▶ _GIVEN INSTRUCTION_
In full and without alteration, give the listing again.

** Start SUPPLIED MATERIAL **

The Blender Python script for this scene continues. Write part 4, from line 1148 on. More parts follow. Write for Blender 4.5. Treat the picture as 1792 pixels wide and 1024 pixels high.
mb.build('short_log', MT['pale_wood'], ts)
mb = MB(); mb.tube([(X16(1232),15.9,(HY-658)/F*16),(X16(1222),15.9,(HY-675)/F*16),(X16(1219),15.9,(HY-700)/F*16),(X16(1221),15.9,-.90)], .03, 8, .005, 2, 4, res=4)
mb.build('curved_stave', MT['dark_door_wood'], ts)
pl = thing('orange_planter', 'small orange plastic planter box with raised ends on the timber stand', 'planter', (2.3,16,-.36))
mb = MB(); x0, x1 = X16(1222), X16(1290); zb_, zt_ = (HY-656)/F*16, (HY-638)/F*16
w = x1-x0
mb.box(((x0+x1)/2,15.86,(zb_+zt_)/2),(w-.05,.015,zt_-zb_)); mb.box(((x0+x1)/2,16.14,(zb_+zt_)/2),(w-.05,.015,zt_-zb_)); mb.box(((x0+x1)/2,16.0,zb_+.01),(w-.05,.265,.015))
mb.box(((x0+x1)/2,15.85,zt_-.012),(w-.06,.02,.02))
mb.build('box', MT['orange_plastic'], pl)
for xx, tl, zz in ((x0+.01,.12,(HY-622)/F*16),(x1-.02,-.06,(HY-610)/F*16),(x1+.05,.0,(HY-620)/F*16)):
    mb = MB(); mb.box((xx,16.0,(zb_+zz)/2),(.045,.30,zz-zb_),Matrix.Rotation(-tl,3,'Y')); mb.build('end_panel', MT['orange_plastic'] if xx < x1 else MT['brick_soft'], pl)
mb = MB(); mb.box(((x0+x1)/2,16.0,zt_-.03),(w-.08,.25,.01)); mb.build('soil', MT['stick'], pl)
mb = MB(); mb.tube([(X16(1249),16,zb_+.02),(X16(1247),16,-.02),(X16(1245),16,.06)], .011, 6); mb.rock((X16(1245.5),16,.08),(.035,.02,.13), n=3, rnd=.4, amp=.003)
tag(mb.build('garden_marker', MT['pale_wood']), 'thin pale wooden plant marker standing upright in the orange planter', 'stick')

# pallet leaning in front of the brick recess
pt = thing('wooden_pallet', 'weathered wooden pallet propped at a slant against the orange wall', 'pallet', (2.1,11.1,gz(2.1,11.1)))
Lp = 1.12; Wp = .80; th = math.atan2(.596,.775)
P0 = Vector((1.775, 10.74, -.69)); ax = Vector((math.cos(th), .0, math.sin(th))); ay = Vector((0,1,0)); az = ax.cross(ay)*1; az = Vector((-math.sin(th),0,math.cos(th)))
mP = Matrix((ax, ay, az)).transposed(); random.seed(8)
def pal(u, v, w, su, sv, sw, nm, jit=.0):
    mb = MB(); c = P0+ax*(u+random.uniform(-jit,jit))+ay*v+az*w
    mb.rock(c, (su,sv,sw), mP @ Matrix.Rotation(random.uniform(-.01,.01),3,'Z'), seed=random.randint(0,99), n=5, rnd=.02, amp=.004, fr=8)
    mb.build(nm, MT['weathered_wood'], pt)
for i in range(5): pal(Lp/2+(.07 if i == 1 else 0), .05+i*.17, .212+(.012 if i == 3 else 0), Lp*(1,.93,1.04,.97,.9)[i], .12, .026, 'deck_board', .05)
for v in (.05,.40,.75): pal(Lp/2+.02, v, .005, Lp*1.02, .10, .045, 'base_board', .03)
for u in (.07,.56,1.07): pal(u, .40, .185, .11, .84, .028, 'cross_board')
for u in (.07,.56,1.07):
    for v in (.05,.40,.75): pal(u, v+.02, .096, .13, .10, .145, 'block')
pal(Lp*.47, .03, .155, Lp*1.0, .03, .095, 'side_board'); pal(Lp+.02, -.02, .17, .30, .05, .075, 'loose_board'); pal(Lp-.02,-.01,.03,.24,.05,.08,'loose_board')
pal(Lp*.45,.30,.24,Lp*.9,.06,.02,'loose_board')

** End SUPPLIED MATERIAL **

▶ _EXERCISE OUTPUT_
The Blender Python script for this scene continues. Write part 4, from line 1148 on. More parts follow. Write for Blender 4.5. Treat the picture as 1792 pixels wide and 1024 pixels high.
mb.build('short_log', MT['pale_wood'], ts)
mb = MB(); mb.tube([(X16(1232),15.9,(HY-658)/F*16),(X16(1222),15.9,(HY-675)/F*16),(X16(1219),15.9,(HY-700)/F*16),(X16(1221),15.9,-.90)], .03, 8, .005, 2, 4, res=4)
mb.build('curved_stave', MT['dark_door_wood'], ts)
pl = thing('orange_planter', 'small orange plastic planter box with raised ends on the timber stand', 'planter', (2.3,16,-.36))
mb = MB(); x0, x1 = X16(1222), X16(1290); zb_, zt_ = (HY-656)/F*16, (HY-638)/F*16
w = x1-x0
mb.box(((x0+x1)/2,15.86,(zb_+zt_)/2),(w-.05,.015,zt_-zb_)); mb.box(((x0+x1)/2,16.14,(zb_+zt_)/2),(w-.05,.015,zt_-zb_)); mb.box(((x0+x1)/2,16.0,zb_+.01),(w-.05,.265,.015))
mb.box(((x0+x1)/2,15.85,zt_-.012),(w-.06,.02,.02))
mb.build('box', MT['orange_plastic'], pl)
for xx, tl, zz in ((x0+.01,.12,(HY-622)/F*16),(x1-.02,-.06,(HY-610)/F*16),(x1+.05,.0,(HY-620)/F*16)):
    mb = MB(); mb.box((xx,16.0,(zb_+zz)/2),(.045,.30,zz-zb_),Matrix.Rotation(-tl,3,'Y')); mb.build('end_panel', MT['orange_plastic'] if xx < x1 else MT['brick_soft'], pl)
mb = MB(); mb.box(((x0+x1)/2,16.0,zt_-.03),(w-.08,.25,.01)); mb.build('soil', MT['stick'], pl)
mb = MB(); mb.tube([(X16(1249),16,zb_+.02),(X16(1247),16,-.02),(X16(1245),16,.06)], .011, 6); mb.rock((X16(1245.5),16,.08),(.035,.02,.13), n=3, rnd=.4, amp=.003)
tag(mb.build('garden_marker', MT['pale_wood']), 'thin pale wooden plant marker standing upright in the orange planter', 'stick')

# pallet leaning in front of the brick recess
pt = thing('wooden_pallet', 'weathered wooden pallet propped at a slant against the orange wall', 'pallet', (2.1,11.1,gz(2.1,11.1)))
Lp = 1.12; Wp = .80; th = math.atan2(.596,.775)
P0 = Vector((1.775, 10.74, -.69)); ax = Vector((math.cos(th), .0, math.sin(th))); ay = Vector((0,1,0)); az = ax.cross(ay)*1; az = Vector((-math.sin(th),0,math.cos(th)))
mP = Matrix((ax, ay, az)).transposed(); random.seed(8)
def pal(u, v, w, su, sv, sw, nm, jit=.0):
    mb = MB(); c = P0+ax*(u+random.uniform(-jit,jit))+ay*v+az*w
    mb.rock(c, (su,sv,sw), mP @ Matrix.Rotation(random.uniform(-.01,.01),3,'Z'), seed=random.randint(0,99), n=5, rnd=.02, amp=.004, fr=8)
    mb.build(nm, MT['weathered_wood'], pt)
for i in range(5): pal(Lp/2+(.07 if i == 1 else 0), .05+i*.17, .212+(.012 if i == 3 else 0), Lp*(1,.93,1.04,.97,.9)[i], .12, .026, 'deck_board', .05)
for v in (.05,.40,.75): pal(Lp/2+.02, v, .005, Lp*1.02, .10, .045, 'base_board', .03)
for u in (.07,.56,1.07): pal(u, .40, .185, .11, .84, .028, 'cross_board')
for u in (.07,.56,1.07):
    for v in (.05,.40,.75): pal(u, v+.02, .096, .13, .10, .145, 'block')
pal(Lp*.47, .03, .155, Lp*1.0, .03, .095, 'side_board'); pal(Lp+.02, -.02, .17, .30, .05, .075, 'loose_board'); pal(Lp-.02,-.01,.03,.24,.05,.08,'loose_board')
pal(Lp*.45,.30,.24,Lp*.9,.06,.02,'loose_board')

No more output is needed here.